L’approche de la pluriactivité en milieu rural permet aussi d’identifier bien davantage qu’auparavant le travail féminin, trop souvent « invisibilisé » ; paysannes maintenues traditionnellement dans leur rôle d’auxiliaire de leur mari, chef d’exploitation. La mise en lumière de ce travail féminin dans l’ombre d’un mari, reconnu comme un métier très tardivement au XXe siècle (El Amrani-Boisseau, 2007), permet de montrer que l’« ordre patriarcal » est omniprésent dans le quotidien des campagnes (Lagrave, 1987, p. 12 et p. 18).
Conclusion
Ces quelques réflexions mènent rapidement à la difficile question épistémologique de la catégorisation en histoire (et plus largement en sciences humaines et sociales), et à la pertinence de toute catégorisation (ou mise en catégorie) des sociétés rurales ou, plus spécifiquement, de certains acteurs des mondes ruraux, comme, par exemple, les différents travailleurs directs de la terre, mais aussi les agronomes ou les vétérinaires.

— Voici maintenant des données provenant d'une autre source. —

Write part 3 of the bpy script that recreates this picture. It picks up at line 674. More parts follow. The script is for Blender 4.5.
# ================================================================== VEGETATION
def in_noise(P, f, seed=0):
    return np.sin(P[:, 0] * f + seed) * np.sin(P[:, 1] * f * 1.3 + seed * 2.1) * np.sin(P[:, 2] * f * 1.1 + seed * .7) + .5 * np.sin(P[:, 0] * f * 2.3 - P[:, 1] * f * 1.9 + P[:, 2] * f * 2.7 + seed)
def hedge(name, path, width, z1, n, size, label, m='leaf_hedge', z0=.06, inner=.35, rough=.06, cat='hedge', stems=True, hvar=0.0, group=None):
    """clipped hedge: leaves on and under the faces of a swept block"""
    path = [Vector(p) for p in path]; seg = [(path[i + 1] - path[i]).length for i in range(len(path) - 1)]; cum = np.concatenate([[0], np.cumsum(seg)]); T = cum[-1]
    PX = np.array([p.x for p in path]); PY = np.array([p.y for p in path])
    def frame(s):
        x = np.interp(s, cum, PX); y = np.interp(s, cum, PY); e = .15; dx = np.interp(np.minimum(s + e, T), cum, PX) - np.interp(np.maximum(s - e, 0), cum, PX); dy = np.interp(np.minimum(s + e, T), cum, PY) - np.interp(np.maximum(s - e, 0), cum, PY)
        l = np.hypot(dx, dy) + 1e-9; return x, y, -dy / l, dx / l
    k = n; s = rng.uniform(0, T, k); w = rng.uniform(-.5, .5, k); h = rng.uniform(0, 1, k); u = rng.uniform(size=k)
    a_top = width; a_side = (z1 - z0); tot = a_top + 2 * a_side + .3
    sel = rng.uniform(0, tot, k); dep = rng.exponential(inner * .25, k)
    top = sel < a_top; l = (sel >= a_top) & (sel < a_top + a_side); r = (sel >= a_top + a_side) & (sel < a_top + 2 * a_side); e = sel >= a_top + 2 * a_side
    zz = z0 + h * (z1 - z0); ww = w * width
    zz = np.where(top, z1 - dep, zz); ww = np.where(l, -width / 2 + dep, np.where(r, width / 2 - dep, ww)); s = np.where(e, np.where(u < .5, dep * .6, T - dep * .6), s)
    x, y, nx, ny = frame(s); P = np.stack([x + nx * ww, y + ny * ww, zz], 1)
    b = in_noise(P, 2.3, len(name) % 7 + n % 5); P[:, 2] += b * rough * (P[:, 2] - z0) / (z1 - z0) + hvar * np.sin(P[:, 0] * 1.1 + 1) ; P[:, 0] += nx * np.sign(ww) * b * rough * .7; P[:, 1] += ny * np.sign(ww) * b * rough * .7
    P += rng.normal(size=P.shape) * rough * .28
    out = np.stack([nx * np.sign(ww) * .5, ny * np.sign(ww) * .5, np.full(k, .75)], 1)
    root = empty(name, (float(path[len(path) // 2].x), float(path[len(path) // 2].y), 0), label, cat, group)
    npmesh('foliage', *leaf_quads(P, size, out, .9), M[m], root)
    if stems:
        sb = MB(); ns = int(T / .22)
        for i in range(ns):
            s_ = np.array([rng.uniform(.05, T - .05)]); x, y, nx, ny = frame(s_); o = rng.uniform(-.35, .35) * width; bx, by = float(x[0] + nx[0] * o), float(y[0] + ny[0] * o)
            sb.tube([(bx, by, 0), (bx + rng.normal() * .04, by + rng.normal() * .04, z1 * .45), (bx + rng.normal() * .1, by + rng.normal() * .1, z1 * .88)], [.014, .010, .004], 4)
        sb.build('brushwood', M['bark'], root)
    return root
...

Cela rejoint les préoccupations de Gérard Béaur (1999) qui a développé un argumentaire serré et convaincant dans un bel article consacré à « repenser (…) Les catégories sociales à la campagne ». Il prévient qu’il faut « garder en permanence à l’esprit le caractère construit, donc en partie arbitraire, des groupes ainsi formés par les historiens » (Béaur, 1999, p. 159). Donner du sens aux catégorisations construites par les historiens et historiennes permet d’interroger les modalités mêmes de cette construction, permettant in fine une analyse pertinente des réalités socio-techniques (Akrich, 1989).
Autre point méthodologique important : l’évolution diachronique dans le cadre des cycles de vie. On l’a vu plus haut, le statut de domestique ou de journalier est parfois transitoire. On relève aussi des évolutions à l’échelle du siècle, voire plus : « le laboureur de 1600 n’est pas forcément le laboureur de 1750 » (Béaur, 1999, p. 165). Les mots et les choses, pour paraphraser le titre du célèbre ouvrage de Michel Foucault, sont donc en réagencement complexe permanent comme le montre les situations de pluriactivité paysanne au XIXe siècle jusqu’à l’évolution récente vers la « firme » agricole (Purseigle et al., 2019).

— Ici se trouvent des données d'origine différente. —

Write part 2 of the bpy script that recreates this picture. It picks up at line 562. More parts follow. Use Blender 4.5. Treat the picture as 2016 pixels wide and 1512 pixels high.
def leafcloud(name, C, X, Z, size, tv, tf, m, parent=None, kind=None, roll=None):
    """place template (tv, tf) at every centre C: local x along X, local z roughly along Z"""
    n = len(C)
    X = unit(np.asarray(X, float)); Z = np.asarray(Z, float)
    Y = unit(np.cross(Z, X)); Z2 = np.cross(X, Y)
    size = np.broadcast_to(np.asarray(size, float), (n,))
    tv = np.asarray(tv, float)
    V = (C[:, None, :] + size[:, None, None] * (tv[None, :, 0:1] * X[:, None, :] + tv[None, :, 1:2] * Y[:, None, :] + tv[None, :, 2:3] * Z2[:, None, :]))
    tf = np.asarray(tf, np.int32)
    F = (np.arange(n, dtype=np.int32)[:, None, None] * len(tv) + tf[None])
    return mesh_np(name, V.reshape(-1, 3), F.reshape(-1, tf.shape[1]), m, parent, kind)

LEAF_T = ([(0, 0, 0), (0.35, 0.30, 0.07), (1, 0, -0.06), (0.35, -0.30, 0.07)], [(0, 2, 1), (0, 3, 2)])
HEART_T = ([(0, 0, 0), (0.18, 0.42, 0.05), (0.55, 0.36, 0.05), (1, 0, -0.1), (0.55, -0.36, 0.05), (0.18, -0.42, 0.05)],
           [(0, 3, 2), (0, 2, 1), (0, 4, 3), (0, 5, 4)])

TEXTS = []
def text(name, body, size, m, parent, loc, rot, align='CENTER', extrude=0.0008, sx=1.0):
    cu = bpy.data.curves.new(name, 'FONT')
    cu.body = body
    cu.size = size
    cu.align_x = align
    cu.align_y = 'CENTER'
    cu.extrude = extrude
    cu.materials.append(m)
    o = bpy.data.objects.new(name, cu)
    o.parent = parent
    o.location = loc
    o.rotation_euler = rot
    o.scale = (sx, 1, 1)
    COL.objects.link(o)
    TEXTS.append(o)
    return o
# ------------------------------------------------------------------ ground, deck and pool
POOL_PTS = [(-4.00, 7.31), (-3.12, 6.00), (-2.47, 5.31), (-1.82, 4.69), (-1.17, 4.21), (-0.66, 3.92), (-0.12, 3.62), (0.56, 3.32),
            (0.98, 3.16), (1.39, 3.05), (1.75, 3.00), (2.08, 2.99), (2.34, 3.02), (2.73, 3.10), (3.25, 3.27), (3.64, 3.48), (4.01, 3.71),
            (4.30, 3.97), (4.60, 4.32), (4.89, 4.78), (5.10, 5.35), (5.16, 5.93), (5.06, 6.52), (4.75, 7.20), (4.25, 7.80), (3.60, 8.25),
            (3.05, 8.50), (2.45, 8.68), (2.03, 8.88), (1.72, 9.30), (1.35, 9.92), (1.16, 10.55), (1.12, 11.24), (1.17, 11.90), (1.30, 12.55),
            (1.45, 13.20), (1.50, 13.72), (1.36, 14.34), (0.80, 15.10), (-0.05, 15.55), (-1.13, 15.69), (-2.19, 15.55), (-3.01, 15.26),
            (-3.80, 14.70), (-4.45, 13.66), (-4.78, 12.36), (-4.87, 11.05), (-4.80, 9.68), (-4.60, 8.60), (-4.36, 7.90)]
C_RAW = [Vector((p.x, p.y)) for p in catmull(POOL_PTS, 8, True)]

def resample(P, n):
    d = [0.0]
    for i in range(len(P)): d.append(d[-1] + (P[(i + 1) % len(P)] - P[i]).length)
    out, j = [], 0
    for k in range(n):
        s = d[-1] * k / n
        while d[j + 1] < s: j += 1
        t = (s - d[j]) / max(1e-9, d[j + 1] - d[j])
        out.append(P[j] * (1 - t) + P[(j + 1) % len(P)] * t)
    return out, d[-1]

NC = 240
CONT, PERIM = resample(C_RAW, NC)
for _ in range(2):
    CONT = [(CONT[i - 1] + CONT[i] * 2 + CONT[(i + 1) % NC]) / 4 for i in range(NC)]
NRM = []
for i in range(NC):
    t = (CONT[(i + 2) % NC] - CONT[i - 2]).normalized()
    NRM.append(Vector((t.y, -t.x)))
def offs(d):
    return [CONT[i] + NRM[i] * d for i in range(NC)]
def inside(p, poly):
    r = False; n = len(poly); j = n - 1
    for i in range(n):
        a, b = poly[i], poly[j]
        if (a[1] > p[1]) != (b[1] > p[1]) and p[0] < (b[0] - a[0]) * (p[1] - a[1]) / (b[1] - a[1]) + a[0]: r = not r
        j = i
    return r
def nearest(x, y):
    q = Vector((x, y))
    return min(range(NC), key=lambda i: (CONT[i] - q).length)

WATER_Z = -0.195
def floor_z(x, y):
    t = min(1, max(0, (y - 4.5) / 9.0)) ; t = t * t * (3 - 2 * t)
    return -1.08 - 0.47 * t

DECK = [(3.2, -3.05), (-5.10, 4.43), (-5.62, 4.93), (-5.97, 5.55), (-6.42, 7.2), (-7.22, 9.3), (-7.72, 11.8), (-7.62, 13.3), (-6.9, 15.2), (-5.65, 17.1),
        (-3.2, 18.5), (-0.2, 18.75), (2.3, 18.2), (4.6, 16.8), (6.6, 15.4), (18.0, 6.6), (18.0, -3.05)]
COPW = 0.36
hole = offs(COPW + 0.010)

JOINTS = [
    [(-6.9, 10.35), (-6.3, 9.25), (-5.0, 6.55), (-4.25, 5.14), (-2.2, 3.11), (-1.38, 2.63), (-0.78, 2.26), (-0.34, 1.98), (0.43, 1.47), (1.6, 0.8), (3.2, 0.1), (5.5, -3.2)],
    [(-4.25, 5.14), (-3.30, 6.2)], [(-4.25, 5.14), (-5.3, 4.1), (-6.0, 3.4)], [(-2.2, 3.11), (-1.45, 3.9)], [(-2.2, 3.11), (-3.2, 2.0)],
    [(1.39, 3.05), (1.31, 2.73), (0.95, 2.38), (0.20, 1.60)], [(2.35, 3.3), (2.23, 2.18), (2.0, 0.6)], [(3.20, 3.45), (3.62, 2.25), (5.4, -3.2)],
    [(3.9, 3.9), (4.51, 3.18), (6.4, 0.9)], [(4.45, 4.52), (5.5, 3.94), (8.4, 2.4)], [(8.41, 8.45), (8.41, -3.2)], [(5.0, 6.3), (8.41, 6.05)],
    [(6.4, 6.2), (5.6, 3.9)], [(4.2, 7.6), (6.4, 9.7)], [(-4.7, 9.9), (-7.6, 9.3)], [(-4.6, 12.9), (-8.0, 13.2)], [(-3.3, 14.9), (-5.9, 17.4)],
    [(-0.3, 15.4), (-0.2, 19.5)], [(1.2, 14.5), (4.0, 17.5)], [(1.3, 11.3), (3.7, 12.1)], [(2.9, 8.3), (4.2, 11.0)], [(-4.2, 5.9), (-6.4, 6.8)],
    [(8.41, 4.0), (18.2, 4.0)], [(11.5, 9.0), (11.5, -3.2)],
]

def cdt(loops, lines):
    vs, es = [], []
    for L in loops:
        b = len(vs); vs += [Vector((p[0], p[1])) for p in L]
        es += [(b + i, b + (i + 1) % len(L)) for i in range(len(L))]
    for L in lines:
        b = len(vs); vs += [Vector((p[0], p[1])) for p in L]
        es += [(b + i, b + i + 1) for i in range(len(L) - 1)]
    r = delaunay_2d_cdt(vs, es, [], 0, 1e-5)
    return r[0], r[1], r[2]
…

L’extrême variabilité des termes impose de privilégier une approche croisée des échelles d’analyse des réalités rurales ; étude à la fois localisée, dans une approche de type micro-historique, et à la fois globale ou connectée permettant d’appréhender, grâce aux variations des échelles d’analyse (Werner, Zimmermann, 2003), la réalité du quotidien des paysans, paysannes, exploitants, exploitantes agricoles. Cette manière de faire pose la question centrale, au cœur de l’approche micro-historique comme de celle de l’étude (ou pensée) par cas (Passeron, Revel, 2005), de la généralisation et du passage du particulier au général (Lepetit, 1996).
Finalement, la question du choix des mots pour désigner les exploitants et exploitantes agricoles depuis le Moyen Age est avant tout un débat et une réflexion d’ordre épistémologique pour les historiens et historiennes. à l’issue de cette courte analyse la notion de systèmes agraires, telle que définie par Jean-Pierre Poussou (1999), c’est-à-dire des « types d'aménagements spatiaux et temporels, dans leurs rapports avec des techniques et avec des liens sociaux », nous semble être le cadre conceptuel le plus opératoire pour l’étude des mondes ruraux en ce qu’il permet d’éviter des catégorisations trop rigides et facilite une étude toute en nuances des campagnes anciennes.